◆ **Work required**
Copy the lines of the data below exactly, starting at the first and stopping after the line that contains "struct('wall_top', MB().box(XL, XU, y2"; include no pictures.

◆ **Material**

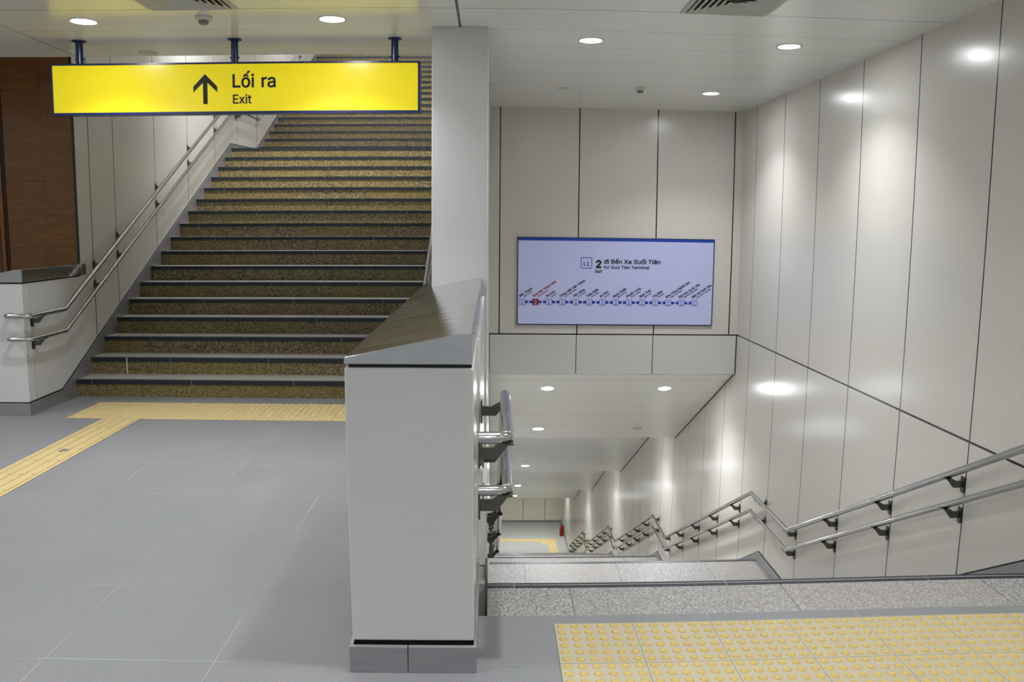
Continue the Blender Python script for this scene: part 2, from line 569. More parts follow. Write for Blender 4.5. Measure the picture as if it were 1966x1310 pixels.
# ------------------------------------------------------------------ stairs going up
def make_step(parent, xa, xb, dy, loc, first_depth=None):
    """one step: grey tread slab with brown riser and dark nosing as sub-parts; origin = top front edge"""
    d = first_depth or dy
    m = MB().box(xa, xb, 0.012, d + 0.012, -0.03, 0)
    st = m.build('step', M['tread'])
    st.parent = parent
    st.location = loc
    r = MB().box(xa, xb, 0.012, 0.045, -RH, -0.031)
    rr = r.build('riser', M['riser']); rr.parent = st
    q = MB().box(xa, xb, 0.0, 0.008, -0.036, 0.0015)
    q.box(xa, xb, 0.018, 0.024, 0.0012, 0.0022)
    q.box(xa, xb, 0.034, 0.040, 0.0012, 0.0022)
    q.cur = 1
    q.box(xa, xb, 0.008, 0.045, -0.036, 0.0012)
    qq = q.build('nosing', [M['nosing'], M['nosing_line']]); qq.parent = st
    return st

up = thing('staircase', 'wide granite staircase climbing away under the yellow exit sign', 'stairs', (-2.0, YU, 0))
xa, xb = XL + 0.012 + 2.0, XU - 0.012 + 2.0
s0 = make_step(up, xa, xb, G, (0, 0, RH))
for i in range(1, 16):
    copy_tree(s0, up, (0, G * i, RH * (i + 1)))
sl = make_step(up, xa, xb, 1.484, (0, G * 16, RH * 17)); sl.name = 'landing'
y2 = YU + 16 * G + 1.484
for i in range(0, 16):
    copy_tree(s0, up, (0, y2 - YU + G * i, RH * (18 + i)))
s2 = make_step(up, xa, xb, 2.0, (0, y2 - YU + G * 16, RH * 34)); s2.name = 'landing'
dr = MB().box(XL + 0.345, XL + 0.353, YU + G - 0.002, YU + G + 0.0, RH + 0.005, 2 * RH)
dd = dr.build('paint_drip', M['paint'], up); dd['label'] = 'white paint drip'

# wall and floor behind the top of the stairs
struct('wall_top', MB().box(XL, XU, y2 + G * 16 + 2.0, y2 + G * 16 + 2.2, 5, 9.5), M['panel'])

# ------------------------------------------------------------------ stairs going down
dn = thing('staircase', 'granite staircase going down beneath the route map in five flights', 'stairs', (1.3, YN, 0))
xa, xb = XC + 0.0105 - 1.3, XR - 0.0125 - 1.3
def make_down(parent, depth, loc, name='step'):
    """origin = top outer edge (facing +Y)"""
    m = MB().box(xa, xb, -depth, -0.012, -0.03, 0)
    st = m.build(name, M['granite']); st.parent = parent; st.location = loc
    r = MB().box(xa, xb, -0.045, -0.012, -RH, -0.031)
    rr = r.build('riser', M['riser']); rr.parent = st
    q = MB().box(xa, xb, -0.048, 0.0, -0.036, 0.0012)
    q.cur = 1
    q.box(xa, xb, -0.024, -0.0185, 0.0012, 0.0022)
    qq = q.build('nosing', [M['nosing'], M['nosing_line']]); qq.parent = st
    return st
top = make_down(dn, 0.305, (0, 0, 0), 'landing')
d0 = make_down(dn, G, (0, G, -RH))
y, z = 0.0, 0.0
first = True
lands = []
for fi, (nr, ll) in enumerate(((12, 1.28), (13, 1.33), (13, 1.33), (13, 1.33), (13, 0))):
    for k in range(nr - 1):
        y += G; z -= RH
        if first:
            d0.location = (0, y, z); first = False
        else:
            copy_tree(d0, dn, (0, y, z))
    z -= RH
    if ll:
        y0 = y
        y += ll
        lands.append((YN + y0, YN + y, z))
        L = make_down(dn, ll, (0, y, z), 'landing')
YF = YN + y

# ------------------------------------------------------------------ stainless skirtings
def nose_up(y):
    if y < YU: return 0.0
    if y < YU + 16 * G: return RH + SL * (y - YU)
    if y < y2: return RH * 17
    return min(RH * 18 + SL * (y - y2), RH * 34)
def skirt(name, x0, x1, top, bot):
    P = top + bot[::-1]
    return struct(name, MB().prism(P, 'x', x0, x1), M['skirt'])
tl = [(6.362, 0.098), (6.891, 0.105), (YU + 15.9 * G + 0.03, RH + 0.075 + SL * 15.9 * G), (y2 - 0.16, RH * 17 + 0.095), (y2 + 16 * G, RH * 34 + 0.07)]
bl = [(6.362, 0.0), (YU + 0.02, 0.0), (YU + 16 * G, RH * 17 - 0.2), (y2, RH * 17 - 0.2), (y2 + 16 * G, RH * 34 - 0.3)]
skirt('baseboard_left', XL, XL + 0.012, tl, bl)
struct('trim_9', MB().prism([(a, b + 0.001) for a, b in tl] + [(a, b + 0.011) for a, b in tl[::-1]], 'x', XL - 0.001, XL + 0.003), M['dark'])
tu = [(7.30, 0.20)] + tl[2:]
struct('baseboard_stair_center', MB().prism([(2.6255, 0.098), (6.891, 0.105)] + tl[2:] + bl[::-1][:-1] + [(2.6255, 0)], 'x', XU - 0.018, XU - 0.006), M['skirt'])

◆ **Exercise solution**
Continue the Blender Python script for this scene: part 2, from line 569. More parts follow. Write for Blender 4.5. Measure the picture as if it were 1966x1310 pixels.
# ------------------------------------------------------------------ stairs going up
def make_step(parent, xa, xb, dy, loc, first_depth=None):
    """one step: grey tread slab with brown riser and dark nosing as sub-parts; origin = top front edge"""
    d = first_depth or dy
    m = MB().box(xa, xb, 0.012, d + 0.012, -0.03, 0)
    st = m.build('step', M['tread'])
    st.parent = parent
    st.location = loc
    r = MB().box(xa, xb, 0.012, 0.045, -RH, -0.031)
    rr = r.build('riser', M['riser']); rr.parent = st
    q = MB().box(xa, xb, 0.0, 0.008, -0.036, 0.0015)
    q.box(xa, xb, 0.018, 0.024, 0.0012, 0.0022)
    q.box(xa, xb, 0.034, 0.040, 0.0012, 0.0022)
    q.cur = 1
    q.box(xa, xb, 0.008, 0.045, -0.036, 0.0012)
    qq = q.build('nosing', [M['nosing'], M['nosing_line']]); qq.parent = st
    return st

up = thing('staircase', 'wide granite staircase climbing away under the yellow exit sign', 'stairs', (-2.0, YU, 0))
xa, xb = XL + 0.012 + 2.0, XU - 0.012 + 2.0
s0 = make_step(up, xa, xb, G, (0, 0, RH))
for i in range(1, 16):
    copy_tree(s0, up, (0, G * i, RH * (i + 1)))
sl = make_step(up, xa, xb, 1.484, (0, G * 16, RH * 17)); sl.name = 'landing'
y2 = YU + 16 * G + 1.484
for i in range(0, 16):
    copy_tree(s0, up, (0, y2 - YU + G * i, RH * (18 + i)))
s2 = make_step(up, xa, xb, 2.0, (0, y2 - YU + G * 16, RH * 34)); s2.name = 'landing'
dr = MB().box(XL + 0.345, XL + 0.353, YU + G - 0.002, YU + G + 0.0, RH + 0.005, 2 * RH)
dd = dr.build('paint_drip', M['paint'], up); dd['label'] = 'white paint drip'

# wall and floor behind the top of the stairs
struct('wall_top', MB().box(XL, XU, y2 + G * 16 + 2.0, y2 + G * 16 + 2.2, 5, 9.5), M['panel'])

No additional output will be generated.